There are few greater examples of the new financial realities facing Italian football than S.S. Lazio. The last time the Rome club played in the group stage of the UEFA Champions League in 2003/04 they fielded a side that cost a combined €113m. If they succeed in returning they will do so with a likely starting eleven that set them back just €18m.

Crespo fortune
The days of the mega-deal are long gone at Lazio where transfers such as the €52m the club paid Parma FC for Hernán Crespo seven years ago are memories of what feels like a very distant past. It will be some time before that sort of money is spent again by the Biancocelesti, who since Claudio Lotito saved the club from bankruptcy in 2004, have become a shining light for fiscal prudence in Serie A.

Powerhouse
Lazio were one of Europe's powerhouses when they kicked off the 2001/02 campaign.
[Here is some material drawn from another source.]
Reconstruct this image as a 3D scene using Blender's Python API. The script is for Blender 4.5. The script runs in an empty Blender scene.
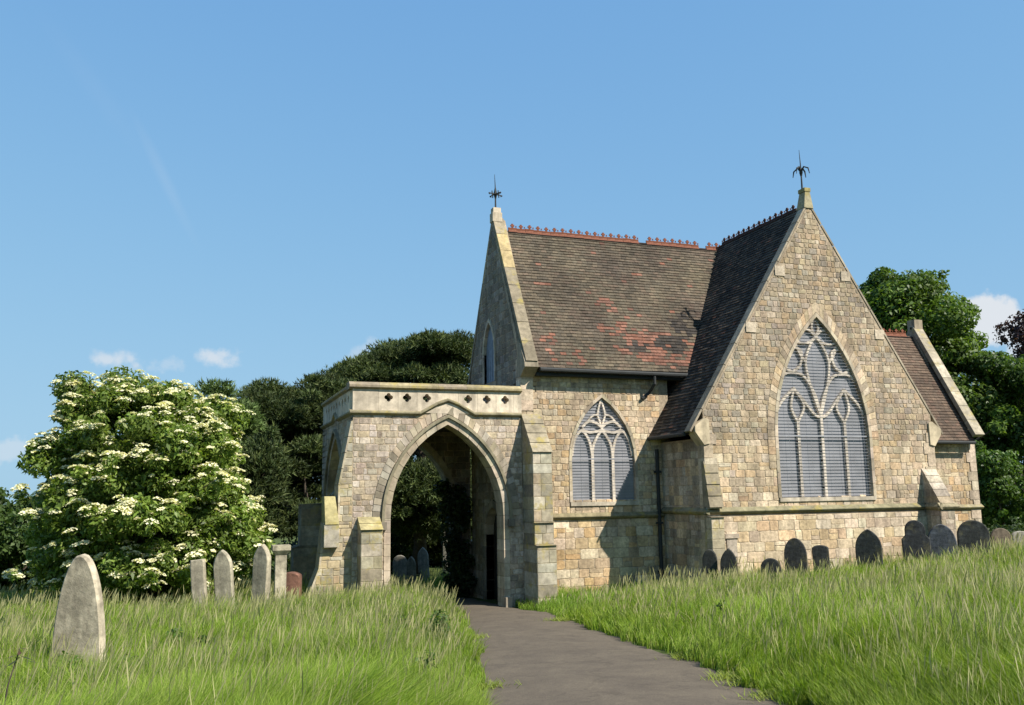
import bpy, bmesh, math, random
import numpy as np
from mathutils import Vector, Matrix
from mathutils.geometry import tessellate_polygon
R=math.radians
random.seed(7); rng=np.random.default_rng(11)
scn=bpy.context.scene
COL=scn.collection

# ------------------------------------------------------------------ camera
F_PX=902.3; PITCH=R(9.0); ROLL=R(.884); YAW=R(20.10)
CAMP=Vector((-13.571,-21.732,1.001))
fwd=Vector((math.sin(YAW)*math.cos(PITCH), math.cos(YAW)*math.cos(PITCH), math.sin(PITCH)))
right=Vector((math.cos(YAW),-math.sin(YAW),0))
up=right.cross(fwd)
cr,sr=math.cos(ROLL),math.sin(ROLL)
rx=right*cr-up*sr*(1); ux=right*sr+up*cr
cam=bpy.data.cameras.new('camera'); camo=bpy.data.objects.new('camera',cam); COL.objects.link(camo)
M=Matrix((( rx.x,ux.x,-fwd.x,CAMP.x),(rx.y,ux.y,-fwd.y,CAMP.y),(rx.z,ux.z,-fwd.z,CAMP.z),(0,0,0,1)))
camo.matrix_world=M
cam.sensor_width=36; cam.lens=F_PX/1024*36; cam.clip_start=.1; cam.clip_end=6000
scn.camera=camo
# ------------------------------------------------------------------ light
SUN=Vector((1.80,-2.42,3.06)).normalized()
sd=bpy.data.lights.new('sun','SUN'); sd.energy=5.0; sd.angle=R(.5); sd.color=(1,.94,.84)
so=bpy.data.objects.new('sun',sd); COL.objects.link(so); so.rotation_euler=SUN.to_track_quat('Z','Y').to_euler()
scn.view_settings.view_transform='Standard'; scn.view_settings.look='None'
scn.view_settings.exposure=0.85; scn.view_settings.gamma=1; scn.view_settings.use_curve_mapping=False
W=bpy.data.worlds.new('World'); scn.world=W; W.use_nodes=True
nt=W.node_tree; nt.nodes.clear()
wo=nt.nodes.new('ShaderNodeOutputWorld'); bg=nt.nodes.new('ShaderNodeBackground')
sky=nt.nodes.new('ShaderNodeTexSky'); sky.sky_type='NISHITA'; sky.sun_disc=False
sky.sun_elevation=math.asin(SUN.z); sky.sun_rotation=math.atan2(SUN.x,SUN.y)
sky.air_density=1.0; sky.dust_density=.25; sky.ozone_density=2.2; sky.altitude=50
bg.inputs['Strength'].default_value=.095
tc=nt.nodes.new('ShaderNodeTexCoord')
def N(t,**k):
    n=nt.nodes.new(t)
    for a,b in k.items(): setattr(n,a,b)
    return n
def pix_dir(px,py):
    u=px-512; v=py-352.5
    x=(u*rx+(-v)*ux)+fwd*F_PX
    return x.normalized()
def vmath(op,a,b):
    n=N('ShaderNodeVectorMath',operation=op)
    for i,q in enumerate((a,b)):
        if isinstance(q,(tuple,Vector)): n.inputs[i].default_value=tuple(q)
        else: nt.links.new(q,n.inputs[i])
    return n
def m(op,a,b=0,c=None,clamp=False):
    n=N('ShaderNodeMath',operation=op); n.use_clamp=clamp
    for i,q in enumerate((a,b,c)):
        if q is None: continue
        if isinstance(q,(int,float)): n.inputs[i].default_value=q
        else: nt.links.new(q,n.inputs[i])
    return n.outputs[0]
D_=tc.outputs['Generated']
nz=N('ShaderNodeTexNoise'); nz.inputs['Scale'].default_value=26; nz.inputs['Detail'].default_value=6; nz.inputs['Roughness'].default_value=.6
nt.links.new(D_,nz.inputs['Vector'])
nz2=N('ShaderNodeTexNoise'); nz2.inputs['Scale'].default_value=90; nz2.inputs['Detail'].default_value=4
nt.links.new(D_,nz2.inputs['Vector'])
def cloud(px,py,wx,wy,op,ang=0,rag=1.1,soft=.55):
    c=pix_dir(px,py); t=Vector((0,0,1)).cross(c).normalized(); t=-t; b=t.cross(c)
    b=c.cross(t) if b.z<0 else b
    ca,sa=math.cos(ang),math.sin(ang); t2=t*ca+b*sa; b2=b*ca-t*sa
    df=vmath('SUBTRACT',D_,c).outputs[0]
    x=m('DIVIDE',vmath('DOT_PRODUCT',df,t2).outputs['Value'],wx/F_PX)
    y=m('DIVIDE',vmath('DOT_PRODUCT',df,b2).outputs['Value'],wy/F_PX)
    r=m('SQRT',m('ADD',m('MULTIPLY',x,x),m('MULTIPLY',y,y)))
    r=m('ADD',r,m('MULTIPLY',m('SUBTRACT',nz.outputs['Fac'],.5),rag*2.2))
    r=m('ADD',r,m('MULTIPLY',m('SUBTRACT',nz2.outputs['Fac'],.5),rag*.9))
    mr=N('ShaderNodeMapRange'); mr.interpolation_type='SMOOTHSTEP'
    nt.links.new(r,mr.inputs[0]); mr.inputs[1].default_value=1.0; mr.inputs[2].default_value=1-soft
    mr.inputs[3].default_value=0; mr.inputs[4].default_value=op
    return mr.outputs[0]
masks=[cloud(113,359,26,11,.62,soft=.8),cloud(211,357,28,11,.68,soft=.8),cloud(172,364,20,10,.25),
       cloud(988,322,34,28,.9,rag=.6,soft=.35),cloud(1022,352,16,14,.7),
       cloud(5,450,22,13,.4),cloud(362,352,26,10,.3,R(25),soft=.8),cloud(985,440,30,20,.3,soft=.9),
       cloud(165,180,80,8,.07,R(-62),.12,1.0),cloud(95,88,90,14,.02,R(-50),.12,1.0)]
acc=None
for k in masks: acc=k if acc is None else m('MAXIMUM',acc,k)
mix=N('ShaderNodeMix',data_type='RGBA'); nt.links.new(acc,mix.inputs[0])
# slight desaturation of the clear sky (summer air) before the clouds
hs=N('ShaderNodeHueSaturation'); hs.inputs['Saturation'].default_value=1.12; hs.inputs['Value'].default_value=1.12
nt.links.new(sky.outputs[0],hs.inputs['Color'])
sep=N('ShaderNodeSeparateColor'); nt.links.new(hs.outputs[0],sep.inputs[0]); com=N('ShaderNodeCombineColor')
# film-like shoulder per channel: keeps the horizon from clipping to white
for ch,(a_,m_) in enumerate(((2.75,.44),(4.1,.70),(8.6,.88))):
    ax=m('MULTIPLY',sep.outputs[ch],.134*a_); inv=m('ADD',m('DIVIDE',1.0,ax),1.0/m_)
    nt.links.new(m('DIVIDE',1.0/(.095*2**.85),inv),com.inputs[ch])
nt.links.new(com.outputs[0],mix.inputs[6]); mix.inputs[7].default_value=(4.6,4.75,4.95,1)
nt.links.new(mix.outputs[2],bg.inputs['Color']); nt.links.new(bg.outputs[0],wo.inputs[0])

# ------------------------------------------------------------------ helpers
def tag(o,label=None,cat=None,group=None,kind=None):
    if label: o['label']=label
    if cat: o['category']=cat
    if group: o['group']=group
    if kind: o['kind']=kind
    return o
def empty(name,loc=(0,0,0)):
    o=bpy.data.objects.new(name,None); COL.objects.link(o); o.location=loc; o.empty_display_size=.3
    return o
class MB:
    """mesh builder: faces with a material index and one colour each"""
    def __init__(s): s.v=[]; s.f=[]; s.m=[]; s.c=[]
    def face(s,pts,mi=0,col=(1,1,1)):
        b=len(s.v); s.v+= [tuple(p) for p in pts]; s.f.append(tuple(range(b,b+len(pts)))); s.m.append(mi); s.c.append(col)
    def poly(s,verts,faces,mi=0,col=(1,1,1)):
        b=len(s.v); s.v+=[tuple(p) for p in verts]
        for f in faces: s.f.append(tuple(i+b for i in f)); s.m.append(mi); s.c.append(col)
    def build(s,name,mats,parent=None,smooth=False,recalc=True,loc=None):
        me=bpy.data.meshes.new(name); me.from_pydata(s.v,[],s.f)
        if not isinstance(mats,(list,tuple)): mats=[mats]
        for q in mats: me.materials.append(q)
        me.polygons.foreach_set('material_index',s.m)
        ca=me.color_attributes.new('Col','FLOAT_COLOR','CORNER')
        lens=[len(f) for f in s.f]
        arr=np.repeat(np.array([tuple(c)+(1,) for c in s.c],dtype=np.float32),lens,axis=0)
        ca.data.foreach_set('color',arr.ravel())
        if smooth: me.polygons.foreach_set('use_smooth',[True]*len(s.f))
        if recalc:
            bm=bmesh.new(); bm.from_mesh(me); bmesh.ops.remove_doubles(bm,verts=bm.verts,dist=1e-5)
            bmesh.ops.recalc_face_normals(bm,faces=bm.faces); bm.to_mesh(me); bm.free()
        me.update()
        o=bpy.data.objects.new(name,me); COL.objects.link(o)
        if parent: o.parent=parent; o.matrix_parent_inverse=Matrix.Translation(-parent.location) if parent.type=='EMPTY' and parent.parent is None else Matrix()
        if loc: o.location=loc
        return o
def vc(a,b,col):
    k=random.uniform(a,b); return tuple(q*k for q in col)
class Fr:
    def __init__(s,o,u,v,n): s.o=Vector(o); s.u=Vector(u).normalized(); s.v=Vector(v).normalized(); s.n=Vector(n).normalized()
    def p(s,a,b,c=0): return s.o+s.u*a+s.v*b+s.n*c
def prism(mb,fr,poly,c0,c1,mi=0,col=(1,1,1),holes=()):
    loops=[list(poly)]+[list(h) for h in holes]
    tris=tessellate_polygon([[Vector((a,b,0)) for a,b in L] for L in loops])
    flat=[p for L in loops for p in L]; n=len(flat)
    V=[fr.p(a,b,c0) for a,b in flat]+[fr.p(a,b,c1) for a,b in flat]
    Fc=[tuple(t) for t in tris]+[tuple(i+n for i in reversed(t)) for t in tris]
    k=0
    for L in loops:
        for i in range(len(L)):
            a=k+i; b=k+(i+1)%len(L); Fc.append((a,b,b+n,a+n))
        k+=len(L)
    mb.poly(V,Fc,mi,col)
def box(mb,x0,x1,y0,y1,z0,z1,mi=0,col=(1,1,1)):
    V=[(x,y,z) for z in (z0,z1) for y in (y0,y1) for x in (x0,x1)]
    mb.poly(V,[(0,1,3,2),(4,6,7,5),(0,4,5,1),(2,3,7,6),(0,2,6,4),(1,5,7,3)],mi,col)
def hexa(mb,V,mi=0,col=(1,1,1)):  # 8 points: bottom 4 ring, top 4 ring
    mb.poly(V,[(0,1,2,3),(7,6,5,4),(0,4,5,1),(1,5,6,2),(2,6,7,3),(3,7,4,0)],mi,col)
def beam(mb,a,b,w,h,upv=(0,0,1),mi=0,col=(1,1,1)):
    a=Vector(a);b=Vector(b);d=(b-a).normalized(); s=d.cross(Vector(upv)).normalized(); t=s.cross(d)
    V=[q+s*i*w/2+t*j*h/2 for q in (a,b) for i,j in ((-1,-1),(1,-1),(1,1),(-1,1))]
    hexa(mb,V,mi,col)
def tube(mb,pts,rad,n=6,mi=0,col=(1,1,1)):
    pts=[Vector(p) for p in pts]
    if not hasattr(rad,'__len__'): rad=[rad]*len(pts)
    rings=[];V=[];b=0
    ref=Vector((.31,.17,.93))
    for i,p in enumerate(pts):
        d=(pts[min(i+1,len(pts)-1)]-pts[max(i-1,0)]).normalized()
        s=d.cross(ref).normalized(); t=d.cross(s)
        V+=[p+(s*math.cos(2*math.pi*k/n)+t*math.sin(2*math.pi*k/n))*rad[i] for k in range(n)]
    Fc=[]
    for i in range(len(pts)-1):
        for k in range(n):
            Fc.append((i*n+k,i*n+(k+1)%n,(i+1)*n+(k+1)%n,(i+1)*n+k))
    Fc.append(tuple(range(n))); Fc.append(tuple((len(pts)-1)*n+k for k in reversed(range(n))))
    mb.poly(V,Fc,mi,col)
def ray(px,py): return pix_dir(px,py)
def onY(px,py,Y):
    r=ray(px,py); return CAMP+r*((Y-CAMP.y)/r.y)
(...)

Over the previous two seasons the club had won the UEFA Cup Winners' Cup, the UEFA Super Cup and the Italian Cup to go with their second Scudetto in 2000. With the likes of Gaizka Mendieta, Alessandro Nesta, Crespo, Claudio López, Jaap Stam, Dejan Stanković and Karel Poborský at the disposal of coach Alberto Zaccheroni, the future looked bright.

Bankruptcy looms
Off the pitch, though, the dark clouds were gathering. It soon transpired president Sergio Cragnotti's spending spree had been the result of some 'finanza creativa' and when his Cirio food company went bust and he was arrested on fraud charges in 2003, bankruptcy loomed for Lazio. With debts of €200m, the fire sale began. Though Lazio had qualified for the 2003/04 UEFA Champions League the decline had set in. Step forward Lotito, who despite never having been involved in football before, invested some of the fortune made from his cleaning and surveillance companies into turning the club around.

'New life'
"They were already celebrating Lazio's funeral," Lotito said after buying up a controlling share in 2004. "I have given the club new life but it's still in a coma." The selling continued, but it was clear a new era had begun. Lotito reached an agreement with the Italian Government to pay back the €170m they owed in outstanding taxes over 23 years and a salary cap was introduced. No player in the squad to face FC Dinamo 1948 Bucuresti in the UEFA Champions League third qualifying round earns more than €750,000 a year, including bonuses.

Admirers
"Lazio are the only club that doesn't spend more than €22m on players' wages," Lotito told Il Messaggero. "I'm struggling to change the old attitude of football players. When I introduced the salary cap three years ago everybody made fun of me. But now they’re all changing their minds." The Biancocelesti are a completely different team to the one that last reached the group stage and now boast a powerful Italian spine, with Sebastiano Siviglia and Luciano Zauri at the back, Massimo Mutarelli and Stefano Mauri in midfield and Tommaso Rocchi, scorer of 16 Serie A goals in each of the last two seasons, up front.

'New beginning'
The aim now is to pick up from where they left off last season. "I hope my players will fight with the same determination they showed last year," Lotito said. "These two matches [against Dinamo] are the final steps on the path we started last year and they could represent a new beginning for us. We know how important it is to get back on the European scene, from a footballing and financial point of view."